**Required task**
From the entries below, say how many lines carry the word "with", and give nothing but the number.

**Task inputs**
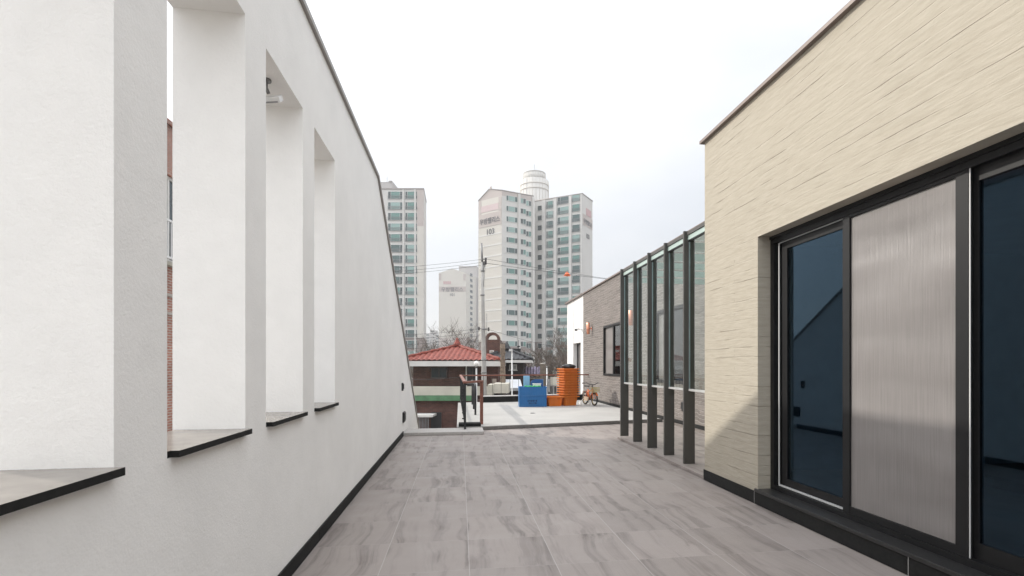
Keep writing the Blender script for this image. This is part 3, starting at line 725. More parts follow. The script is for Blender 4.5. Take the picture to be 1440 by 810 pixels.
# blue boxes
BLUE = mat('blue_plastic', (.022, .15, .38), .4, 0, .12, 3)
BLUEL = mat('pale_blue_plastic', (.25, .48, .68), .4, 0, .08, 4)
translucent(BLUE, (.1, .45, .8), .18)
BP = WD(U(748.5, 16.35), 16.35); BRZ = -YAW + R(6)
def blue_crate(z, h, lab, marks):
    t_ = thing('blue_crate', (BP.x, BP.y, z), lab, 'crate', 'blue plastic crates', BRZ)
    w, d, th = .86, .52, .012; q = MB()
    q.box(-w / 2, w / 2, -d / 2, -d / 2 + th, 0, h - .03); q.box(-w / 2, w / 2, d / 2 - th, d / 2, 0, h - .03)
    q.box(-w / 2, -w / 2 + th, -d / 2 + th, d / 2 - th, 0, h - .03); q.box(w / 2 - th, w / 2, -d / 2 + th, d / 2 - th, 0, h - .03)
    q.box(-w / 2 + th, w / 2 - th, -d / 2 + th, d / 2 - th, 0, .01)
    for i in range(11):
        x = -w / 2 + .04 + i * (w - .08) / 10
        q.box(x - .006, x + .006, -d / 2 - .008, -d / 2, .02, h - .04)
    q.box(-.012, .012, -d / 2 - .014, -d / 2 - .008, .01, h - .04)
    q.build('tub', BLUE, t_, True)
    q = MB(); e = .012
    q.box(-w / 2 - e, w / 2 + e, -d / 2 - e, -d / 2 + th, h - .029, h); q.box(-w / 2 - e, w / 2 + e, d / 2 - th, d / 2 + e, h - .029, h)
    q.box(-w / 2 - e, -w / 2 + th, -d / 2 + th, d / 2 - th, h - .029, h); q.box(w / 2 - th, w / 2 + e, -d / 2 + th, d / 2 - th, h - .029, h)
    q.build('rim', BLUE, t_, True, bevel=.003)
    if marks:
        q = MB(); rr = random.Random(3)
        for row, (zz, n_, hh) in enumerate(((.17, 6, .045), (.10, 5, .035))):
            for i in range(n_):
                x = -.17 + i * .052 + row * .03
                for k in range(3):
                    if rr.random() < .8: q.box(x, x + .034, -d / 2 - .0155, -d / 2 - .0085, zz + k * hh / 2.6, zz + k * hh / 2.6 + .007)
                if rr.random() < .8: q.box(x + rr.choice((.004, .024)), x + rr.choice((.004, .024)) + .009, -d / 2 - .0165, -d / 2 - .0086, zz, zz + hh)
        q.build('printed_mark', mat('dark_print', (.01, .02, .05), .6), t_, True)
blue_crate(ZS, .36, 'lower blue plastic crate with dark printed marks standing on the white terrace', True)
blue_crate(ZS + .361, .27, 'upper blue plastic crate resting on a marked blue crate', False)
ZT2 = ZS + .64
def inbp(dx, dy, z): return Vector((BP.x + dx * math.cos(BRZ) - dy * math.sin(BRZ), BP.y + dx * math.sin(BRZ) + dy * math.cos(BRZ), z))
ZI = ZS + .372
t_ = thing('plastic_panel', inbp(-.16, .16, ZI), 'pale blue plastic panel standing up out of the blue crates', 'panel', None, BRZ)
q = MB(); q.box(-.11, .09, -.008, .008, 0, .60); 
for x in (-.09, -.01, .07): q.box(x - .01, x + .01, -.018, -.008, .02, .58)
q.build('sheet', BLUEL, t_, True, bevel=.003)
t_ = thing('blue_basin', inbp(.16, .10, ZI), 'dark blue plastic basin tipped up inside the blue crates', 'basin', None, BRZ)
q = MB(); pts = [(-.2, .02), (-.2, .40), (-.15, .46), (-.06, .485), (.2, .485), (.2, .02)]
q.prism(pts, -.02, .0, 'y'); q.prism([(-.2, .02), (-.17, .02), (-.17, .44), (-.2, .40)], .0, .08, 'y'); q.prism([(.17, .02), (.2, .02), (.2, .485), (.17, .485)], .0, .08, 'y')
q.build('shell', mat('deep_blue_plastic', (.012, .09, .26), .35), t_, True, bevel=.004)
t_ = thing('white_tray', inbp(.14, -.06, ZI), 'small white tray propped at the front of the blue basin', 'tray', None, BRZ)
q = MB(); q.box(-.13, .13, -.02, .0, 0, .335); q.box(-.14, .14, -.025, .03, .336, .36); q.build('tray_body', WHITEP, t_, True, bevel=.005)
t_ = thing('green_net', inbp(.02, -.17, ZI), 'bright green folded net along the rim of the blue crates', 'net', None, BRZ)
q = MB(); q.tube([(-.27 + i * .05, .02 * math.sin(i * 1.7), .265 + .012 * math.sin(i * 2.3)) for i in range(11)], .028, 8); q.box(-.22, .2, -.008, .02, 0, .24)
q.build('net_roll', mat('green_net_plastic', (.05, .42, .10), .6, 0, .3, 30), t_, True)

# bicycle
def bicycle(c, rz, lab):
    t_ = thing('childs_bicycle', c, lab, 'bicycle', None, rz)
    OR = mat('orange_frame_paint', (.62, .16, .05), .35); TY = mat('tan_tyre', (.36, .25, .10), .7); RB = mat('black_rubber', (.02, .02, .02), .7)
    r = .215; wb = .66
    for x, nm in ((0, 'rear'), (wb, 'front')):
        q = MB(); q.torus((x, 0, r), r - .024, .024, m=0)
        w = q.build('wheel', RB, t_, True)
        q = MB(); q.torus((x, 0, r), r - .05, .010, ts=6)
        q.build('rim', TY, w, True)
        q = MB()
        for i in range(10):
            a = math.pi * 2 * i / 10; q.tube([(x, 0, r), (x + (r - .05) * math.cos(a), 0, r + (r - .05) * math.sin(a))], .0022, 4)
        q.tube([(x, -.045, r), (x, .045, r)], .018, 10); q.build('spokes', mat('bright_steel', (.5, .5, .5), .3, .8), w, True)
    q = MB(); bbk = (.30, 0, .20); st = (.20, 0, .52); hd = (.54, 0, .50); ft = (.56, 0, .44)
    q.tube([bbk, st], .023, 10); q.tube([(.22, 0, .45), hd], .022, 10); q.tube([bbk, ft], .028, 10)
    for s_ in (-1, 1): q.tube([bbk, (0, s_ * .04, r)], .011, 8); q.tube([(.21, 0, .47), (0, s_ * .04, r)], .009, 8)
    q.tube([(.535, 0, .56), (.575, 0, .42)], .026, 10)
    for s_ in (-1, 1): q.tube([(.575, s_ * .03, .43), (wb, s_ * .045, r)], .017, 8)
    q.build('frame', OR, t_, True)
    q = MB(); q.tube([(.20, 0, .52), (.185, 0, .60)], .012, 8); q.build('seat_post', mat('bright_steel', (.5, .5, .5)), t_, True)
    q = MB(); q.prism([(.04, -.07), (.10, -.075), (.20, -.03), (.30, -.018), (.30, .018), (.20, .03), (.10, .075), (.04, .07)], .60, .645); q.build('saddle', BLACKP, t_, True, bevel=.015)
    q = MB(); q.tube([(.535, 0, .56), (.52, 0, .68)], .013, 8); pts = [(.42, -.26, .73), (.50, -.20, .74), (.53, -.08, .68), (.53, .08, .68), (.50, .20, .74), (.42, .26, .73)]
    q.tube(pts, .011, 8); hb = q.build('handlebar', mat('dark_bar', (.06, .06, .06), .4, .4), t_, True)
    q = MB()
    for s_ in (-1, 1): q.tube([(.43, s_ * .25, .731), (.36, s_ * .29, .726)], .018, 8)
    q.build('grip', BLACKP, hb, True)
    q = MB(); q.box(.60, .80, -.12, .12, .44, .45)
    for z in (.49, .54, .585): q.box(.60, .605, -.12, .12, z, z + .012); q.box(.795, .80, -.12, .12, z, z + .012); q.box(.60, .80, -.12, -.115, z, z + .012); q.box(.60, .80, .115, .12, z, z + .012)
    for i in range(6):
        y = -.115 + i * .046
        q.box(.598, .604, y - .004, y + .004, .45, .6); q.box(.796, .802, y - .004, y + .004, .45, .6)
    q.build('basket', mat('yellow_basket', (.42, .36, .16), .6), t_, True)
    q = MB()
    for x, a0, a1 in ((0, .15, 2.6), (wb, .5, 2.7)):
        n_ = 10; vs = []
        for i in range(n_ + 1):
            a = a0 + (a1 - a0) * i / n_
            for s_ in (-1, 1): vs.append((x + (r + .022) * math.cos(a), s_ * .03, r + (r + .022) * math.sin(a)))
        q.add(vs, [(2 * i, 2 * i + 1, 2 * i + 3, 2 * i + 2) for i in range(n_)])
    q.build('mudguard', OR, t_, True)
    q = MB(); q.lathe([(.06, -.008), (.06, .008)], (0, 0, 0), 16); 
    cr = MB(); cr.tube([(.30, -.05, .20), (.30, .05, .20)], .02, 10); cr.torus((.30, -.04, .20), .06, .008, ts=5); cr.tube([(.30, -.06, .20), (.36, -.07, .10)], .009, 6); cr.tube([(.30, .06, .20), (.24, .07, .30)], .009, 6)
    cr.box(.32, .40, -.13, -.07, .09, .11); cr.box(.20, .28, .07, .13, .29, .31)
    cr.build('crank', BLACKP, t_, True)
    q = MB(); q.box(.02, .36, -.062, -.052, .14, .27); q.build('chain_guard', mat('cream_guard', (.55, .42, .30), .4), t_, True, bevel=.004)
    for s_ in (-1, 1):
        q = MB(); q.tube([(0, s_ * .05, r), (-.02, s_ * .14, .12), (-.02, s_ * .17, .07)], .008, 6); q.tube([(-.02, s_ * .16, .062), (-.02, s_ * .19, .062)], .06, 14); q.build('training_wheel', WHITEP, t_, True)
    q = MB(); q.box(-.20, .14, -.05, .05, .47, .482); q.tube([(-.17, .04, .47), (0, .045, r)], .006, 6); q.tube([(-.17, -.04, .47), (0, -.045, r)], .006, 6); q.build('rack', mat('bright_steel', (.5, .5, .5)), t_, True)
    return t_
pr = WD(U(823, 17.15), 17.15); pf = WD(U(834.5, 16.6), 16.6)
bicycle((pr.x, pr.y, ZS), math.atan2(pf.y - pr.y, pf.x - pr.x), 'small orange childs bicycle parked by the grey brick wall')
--
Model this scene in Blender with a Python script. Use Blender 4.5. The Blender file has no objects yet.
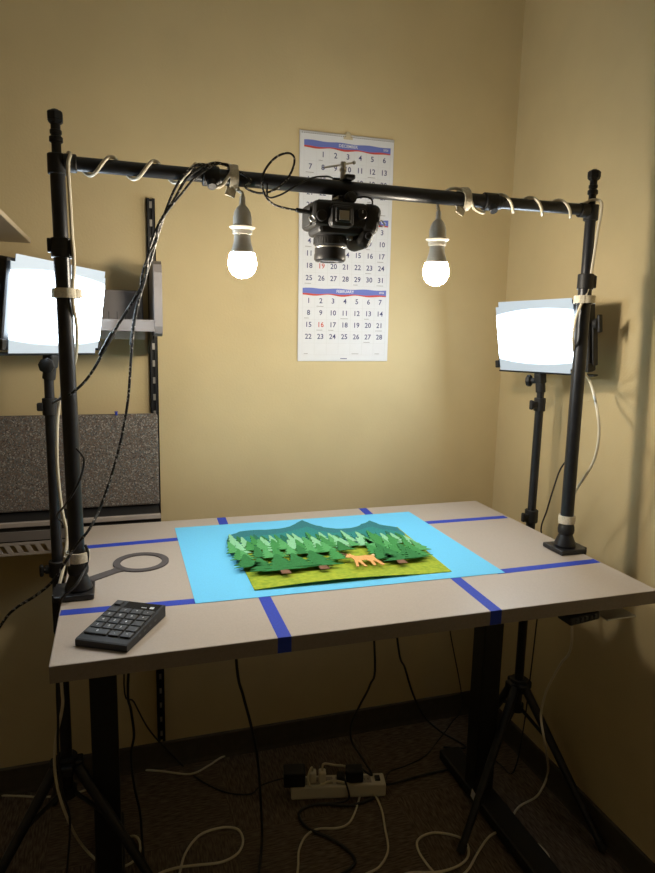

**Right answer**
2